Contributing to SUPERVAIZER

Thank you for considering contributing to SUPERVAIZER! This document outlines the development process and guidelines.

Development Environment

This project uses just as a command runner. Here are the available commands:

just -l

Setup Development Environment

  1. Clone the repository
  2. Install uv: pip install uv
  3. Create and activate a virtual environment:
    • uv venv
    • Windows: .venv\Scripts\activate
    • Unix/MacOS: source .venv/bin/activate
  4. Install development dependencies: uv pip install -e ".[dev]" or just dev-install
  5. Install Git hooks: just install-hooks

Running Tests

pytest

Or for specific test categories:

pytest -m "not slow"  # Skip slow tests
pytest -m "current" # Run tests under development

Running tests without test coverage:

just test-no-cov

Rerunning failed tests:

just test-failed

Type checking

Running mypy directly:

mypy supervaizer

Running mypy for all (including tests):

mypy supervaizer tests

Running mypy via pre-commit:

just mypy

Pull Request Process

  1. Fork the repository
  2. Create a new branch (git checkout -b feature/amazing-feature)
  3. Make your changes
  4. Run the tests to ensure they pass
  5. Update documentation as needed
  6. Commit your changes (git commit -m 'Add amazing feature')
  7. Push to the branch (git push origin feature/amazing-feature)
  8. Open a Pull Request

Code Style

We follow PEP 8 with a line length of 120 characters. The project uses the following tools for code quality:

  • Ruff for code formatting, linting and import sorting
  • Mypy for type checking

All of these are run as pre-commit hooks, so make sure you install them as mentioned above.

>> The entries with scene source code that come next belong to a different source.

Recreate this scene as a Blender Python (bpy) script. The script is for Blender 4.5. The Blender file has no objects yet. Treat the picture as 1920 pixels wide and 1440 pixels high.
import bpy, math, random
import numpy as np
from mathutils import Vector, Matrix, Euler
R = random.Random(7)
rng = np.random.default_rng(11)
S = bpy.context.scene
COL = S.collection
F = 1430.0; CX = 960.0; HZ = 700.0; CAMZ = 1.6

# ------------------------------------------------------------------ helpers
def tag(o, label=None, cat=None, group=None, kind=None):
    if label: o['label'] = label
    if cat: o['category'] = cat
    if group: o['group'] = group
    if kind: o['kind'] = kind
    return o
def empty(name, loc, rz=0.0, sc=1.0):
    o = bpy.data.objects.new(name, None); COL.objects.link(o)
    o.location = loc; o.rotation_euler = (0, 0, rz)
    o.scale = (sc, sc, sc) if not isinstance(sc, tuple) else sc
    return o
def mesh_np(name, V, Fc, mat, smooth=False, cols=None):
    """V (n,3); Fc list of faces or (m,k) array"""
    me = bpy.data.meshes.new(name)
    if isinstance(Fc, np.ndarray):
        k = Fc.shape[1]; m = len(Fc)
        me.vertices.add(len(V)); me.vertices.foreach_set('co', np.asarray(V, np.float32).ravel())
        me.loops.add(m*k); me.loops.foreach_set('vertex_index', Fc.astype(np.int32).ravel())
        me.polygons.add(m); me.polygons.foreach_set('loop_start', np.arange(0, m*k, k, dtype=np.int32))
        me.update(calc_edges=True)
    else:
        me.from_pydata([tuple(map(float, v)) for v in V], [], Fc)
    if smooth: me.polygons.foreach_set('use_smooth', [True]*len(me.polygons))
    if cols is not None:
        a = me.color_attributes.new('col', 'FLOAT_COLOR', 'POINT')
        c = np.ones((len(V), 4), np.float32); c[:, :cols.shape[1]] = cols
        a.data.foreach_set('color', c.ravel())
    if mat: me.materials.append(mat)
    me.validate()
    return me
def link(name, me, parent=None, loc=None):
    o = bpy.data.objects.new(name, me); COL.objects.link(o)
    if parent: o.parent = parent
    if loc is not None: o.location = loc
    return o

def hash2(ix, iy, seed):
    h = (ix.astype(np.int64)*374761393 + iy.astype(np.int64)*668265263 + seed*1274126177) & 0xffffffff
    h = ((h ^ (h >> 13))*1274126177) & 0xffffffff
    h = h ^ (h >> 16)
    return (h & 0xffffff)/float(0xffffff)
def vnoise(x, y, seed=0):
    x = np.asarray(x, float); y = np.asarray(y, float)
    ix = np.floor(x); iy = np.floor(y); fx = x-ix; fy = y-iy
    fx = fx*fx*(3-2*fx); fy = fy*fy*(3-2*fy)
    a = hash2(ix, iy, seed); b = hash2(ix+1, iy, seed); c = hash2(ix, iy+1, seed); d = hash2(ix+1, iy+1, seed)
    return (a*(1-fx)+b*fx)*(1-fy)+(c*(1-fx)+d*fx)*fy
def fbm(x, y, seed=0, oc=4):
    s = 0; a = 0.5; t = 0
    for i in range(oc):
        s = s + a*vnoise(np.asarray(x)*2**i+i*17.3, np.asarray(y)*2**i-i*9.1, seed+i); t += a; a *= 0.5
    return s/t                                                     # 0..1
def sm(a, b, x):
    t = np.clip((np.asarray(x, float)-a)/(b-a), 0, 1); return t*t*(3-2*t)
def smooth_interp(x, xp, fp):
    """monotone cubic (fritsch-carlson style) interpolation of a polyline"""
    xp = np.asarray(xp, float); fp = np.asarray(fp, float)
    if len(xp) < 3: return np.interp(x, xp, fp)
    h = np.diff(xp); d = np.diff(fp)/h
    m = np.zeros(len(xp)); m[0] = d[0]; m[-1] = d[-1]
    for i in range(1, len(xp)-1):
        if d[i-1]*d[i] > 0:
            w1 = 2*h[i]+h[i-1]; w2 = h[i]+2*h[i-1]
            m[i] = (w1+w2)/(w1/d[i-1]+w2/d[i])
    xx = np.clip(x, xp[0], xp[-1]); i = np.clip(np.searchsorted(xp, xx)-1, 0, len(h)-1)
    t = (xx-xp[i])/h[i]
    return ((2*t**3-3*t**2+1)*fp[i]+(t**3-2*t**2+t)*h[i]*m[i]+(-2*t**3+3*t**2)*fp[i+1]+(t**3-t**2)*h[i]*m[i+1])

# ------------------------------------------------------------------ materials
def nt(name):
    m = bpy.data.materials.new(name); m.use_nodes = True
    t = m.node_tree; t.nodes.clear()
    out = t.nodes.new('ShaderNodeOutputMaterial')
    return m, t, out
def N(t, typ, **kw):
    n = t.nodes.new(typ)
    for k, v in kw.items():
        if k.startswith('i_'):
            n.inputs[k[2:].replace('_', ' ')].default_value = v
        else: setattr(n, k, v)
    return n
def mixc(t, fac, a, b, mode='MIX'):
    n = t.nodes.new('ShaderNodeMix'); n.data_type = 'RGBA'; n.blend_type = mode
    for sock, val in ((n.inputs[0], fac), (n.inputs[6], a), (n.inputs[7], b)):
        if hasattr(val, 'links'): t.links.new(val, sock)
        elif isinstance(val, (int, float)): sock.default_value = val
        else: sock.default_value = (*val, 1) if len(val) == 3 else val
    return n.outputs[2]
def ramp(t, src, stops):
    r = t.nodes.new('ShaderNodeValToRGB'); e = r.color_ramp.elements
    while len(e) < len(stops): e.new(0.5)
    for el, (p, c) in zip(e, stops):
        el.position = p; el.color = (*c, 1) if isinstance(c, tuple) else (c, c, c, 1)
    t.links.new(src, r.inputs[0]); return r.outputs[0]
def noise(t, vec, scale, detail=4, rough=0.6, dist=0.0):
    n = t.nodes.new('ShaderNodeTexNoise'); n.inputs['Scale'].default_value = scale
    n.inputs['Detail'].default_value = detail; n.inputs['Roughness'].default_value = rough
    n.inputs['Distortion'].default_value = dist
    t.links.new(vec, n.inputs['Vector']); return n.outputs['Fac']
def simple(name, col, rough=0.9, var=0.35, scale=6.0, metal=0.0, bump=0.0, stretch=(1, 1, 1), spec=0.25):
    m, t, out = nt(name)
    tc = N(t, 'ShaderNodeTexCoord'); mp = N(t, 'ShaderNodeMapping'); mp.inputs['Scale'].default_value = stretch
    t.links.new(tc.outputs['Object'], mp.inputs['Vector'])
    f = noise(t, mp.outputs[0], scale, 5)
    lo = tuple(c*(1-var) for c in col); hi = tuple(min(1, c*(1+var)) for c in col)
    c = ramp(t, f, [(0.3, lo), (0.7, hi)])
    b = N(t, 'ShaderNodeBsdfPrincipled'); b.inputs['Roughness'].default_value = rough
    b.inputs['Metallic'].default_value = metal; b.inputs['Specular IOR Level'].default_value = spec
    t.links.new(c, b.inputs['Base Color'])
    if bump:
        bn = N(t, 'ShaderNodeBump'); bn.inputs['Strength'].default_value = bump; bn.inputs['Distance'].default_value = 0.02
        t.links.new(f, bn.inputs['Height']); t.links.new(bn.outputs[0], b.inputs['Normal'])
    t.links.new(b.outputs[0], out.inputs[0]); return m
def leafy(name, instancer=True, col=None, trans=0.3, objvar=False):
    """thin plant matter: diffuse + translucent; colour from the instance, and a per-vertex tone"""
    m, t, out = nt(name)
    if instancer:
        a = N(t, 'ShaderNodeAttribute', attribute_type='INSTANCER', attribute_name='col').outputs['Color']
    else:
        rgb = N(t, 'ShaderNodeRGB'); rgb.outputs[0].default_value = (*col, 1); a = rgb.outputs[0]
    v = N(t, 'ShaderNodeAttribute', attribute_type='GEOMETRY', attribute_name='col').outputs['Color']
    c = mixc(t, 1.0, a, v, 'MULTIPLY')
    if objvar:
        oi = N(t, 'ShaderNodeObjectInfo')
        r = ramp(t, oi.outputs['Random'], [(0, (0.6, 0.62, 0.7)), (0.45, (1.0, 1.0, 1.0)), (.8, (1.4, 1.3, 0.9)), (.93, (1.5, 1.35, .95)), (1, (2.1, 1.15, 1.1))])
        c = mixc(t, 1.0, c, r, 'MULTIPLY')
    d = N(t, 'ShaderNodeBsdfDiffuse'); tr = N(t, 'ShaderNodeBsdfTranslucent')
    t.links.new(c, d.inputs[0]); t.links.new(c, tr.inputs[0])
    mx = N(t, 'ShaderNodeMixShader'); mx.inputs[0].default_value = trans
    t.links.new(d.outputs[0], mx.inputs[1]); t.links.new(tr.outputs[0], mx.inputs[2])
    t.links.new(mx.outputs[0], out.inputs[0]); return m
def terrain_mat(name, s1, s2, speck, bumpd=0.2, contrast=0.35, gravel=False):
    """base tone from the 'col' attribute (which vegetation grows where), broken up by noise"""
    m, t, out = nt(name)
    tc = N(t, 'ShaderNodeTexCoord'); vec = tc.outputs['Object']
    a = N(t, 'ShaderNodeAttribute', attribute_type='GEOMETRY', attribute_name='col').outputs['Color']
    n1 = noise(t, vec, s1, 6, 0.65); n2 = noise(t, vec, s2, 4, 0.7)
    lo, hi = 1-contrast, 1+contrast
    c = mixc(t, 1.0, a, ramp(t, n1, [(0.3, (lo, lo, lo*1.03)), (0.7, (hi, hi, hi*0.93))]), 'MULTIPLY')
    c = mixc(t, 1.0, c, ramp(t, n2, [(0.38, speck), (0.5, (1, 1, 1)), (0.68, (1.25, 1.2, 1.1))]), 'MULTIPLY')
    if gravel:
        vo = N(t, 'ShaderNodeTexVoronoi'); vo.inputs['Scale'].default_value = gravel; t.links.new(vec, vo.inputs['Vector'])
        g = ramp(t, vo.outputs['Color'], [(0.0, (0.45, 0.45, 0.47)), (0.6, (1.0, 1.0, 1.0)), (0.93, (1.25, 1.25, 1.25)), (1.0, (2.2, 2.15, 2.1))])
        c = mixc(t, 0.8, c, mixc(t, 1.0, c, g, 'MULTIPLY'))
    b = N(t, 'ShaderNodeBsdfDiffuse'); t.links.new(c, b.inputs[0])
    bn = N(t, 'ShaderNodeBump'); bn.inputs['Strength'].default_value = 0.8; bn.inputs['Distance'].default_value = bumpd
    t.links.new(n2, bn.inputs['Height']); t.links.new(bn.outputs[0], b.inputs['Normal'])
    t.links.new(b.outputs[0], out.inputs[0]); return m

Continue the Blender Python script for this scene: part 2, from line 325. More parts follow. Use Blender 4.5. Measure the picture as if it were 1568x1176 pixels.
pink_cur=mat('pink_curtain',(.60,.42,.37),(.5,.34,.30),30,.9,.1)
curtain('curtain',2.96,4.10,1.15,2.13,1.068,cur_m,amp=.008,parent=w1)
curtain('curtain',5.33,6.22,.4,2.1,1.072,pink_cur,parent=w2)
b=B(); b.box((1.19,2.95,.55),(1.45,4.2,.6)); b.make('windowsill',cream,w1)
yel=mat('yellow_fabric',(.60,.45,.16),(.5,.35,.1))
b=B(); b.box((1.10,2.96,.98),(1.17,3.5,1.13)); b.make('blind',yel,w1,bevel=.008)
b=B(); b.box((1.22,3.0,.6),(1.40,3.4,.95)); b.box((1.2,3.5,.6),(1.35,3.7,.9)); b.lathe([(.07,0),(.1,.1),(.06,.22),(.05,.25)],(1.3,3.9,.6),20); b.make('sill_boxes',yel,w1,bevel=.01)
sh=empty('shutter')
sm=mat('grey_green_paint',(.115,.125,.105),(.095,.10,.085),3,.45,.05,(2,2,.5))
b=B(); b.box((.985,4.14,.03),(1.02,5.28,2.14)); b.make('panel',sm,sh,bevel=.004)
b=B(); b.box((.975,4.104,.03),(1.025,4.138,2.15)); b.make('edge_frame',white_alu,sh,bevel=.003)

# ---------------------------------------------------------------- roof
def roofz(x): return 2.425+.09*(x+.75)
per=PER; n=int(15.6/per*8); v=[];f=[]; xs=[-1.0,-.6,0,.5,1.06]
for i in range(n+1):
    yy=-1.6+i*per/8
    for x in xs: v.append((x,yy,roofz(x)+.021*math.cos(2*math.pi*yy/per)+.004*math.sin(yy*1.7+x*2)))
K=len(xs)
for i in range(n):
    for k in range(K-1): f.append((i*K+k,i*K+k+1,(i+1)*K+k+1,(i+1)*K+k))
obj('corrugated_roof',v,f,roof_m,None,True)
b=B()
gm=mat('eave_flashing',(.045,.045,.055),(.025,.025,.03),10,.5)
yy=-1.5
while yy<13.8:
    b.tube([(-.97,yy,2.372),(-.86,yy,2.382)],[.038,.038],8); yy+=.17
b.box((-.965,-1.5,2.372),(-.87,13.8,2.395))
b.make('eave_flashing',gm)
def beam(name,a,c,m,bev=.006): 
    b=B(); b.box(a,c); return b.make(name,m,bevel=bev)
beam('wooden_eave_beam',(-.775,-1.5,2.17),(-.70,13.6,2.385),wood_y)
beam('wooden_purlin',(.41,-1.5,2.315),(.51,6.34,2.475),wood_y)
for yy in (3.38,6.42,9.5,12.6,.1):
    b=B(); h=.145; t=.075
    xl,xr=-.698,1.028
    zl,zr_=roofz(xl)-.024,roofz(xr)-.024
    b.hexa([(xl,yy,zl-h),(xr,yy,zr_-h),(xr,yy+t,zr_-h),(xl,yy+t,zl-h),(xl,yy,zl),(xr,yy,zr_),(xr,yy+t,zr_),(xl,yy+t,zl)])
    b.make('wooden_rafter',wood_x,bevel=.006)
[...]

🔐 Licensing and Contribution Terms

By submitting a contribution (code, documentation, or other content) to this project, you agree to license it under the terms of the Mozilla Public License 2.0 (MPL-2.0).

You retain the copyright to your contribution, but you grant the project maintainers and all users the right to use, modify, and distribute it as part of the project under the MPL-2.0 license.

This project uses the Developer Certificate of Origin (DCO) to ensure that contributions are made with clear rights. By submitting a contribution, you certify that:

“I certify that the contribution was created in whole or in part by me and I have the right to submit it under the MPL-2.0 license.”

You express this certification by signing off each commit using the -s flag in git commit:

Example:

git commit -s -m "Fix bug in data sync logic"

Contributions without this sign-off may be rejected.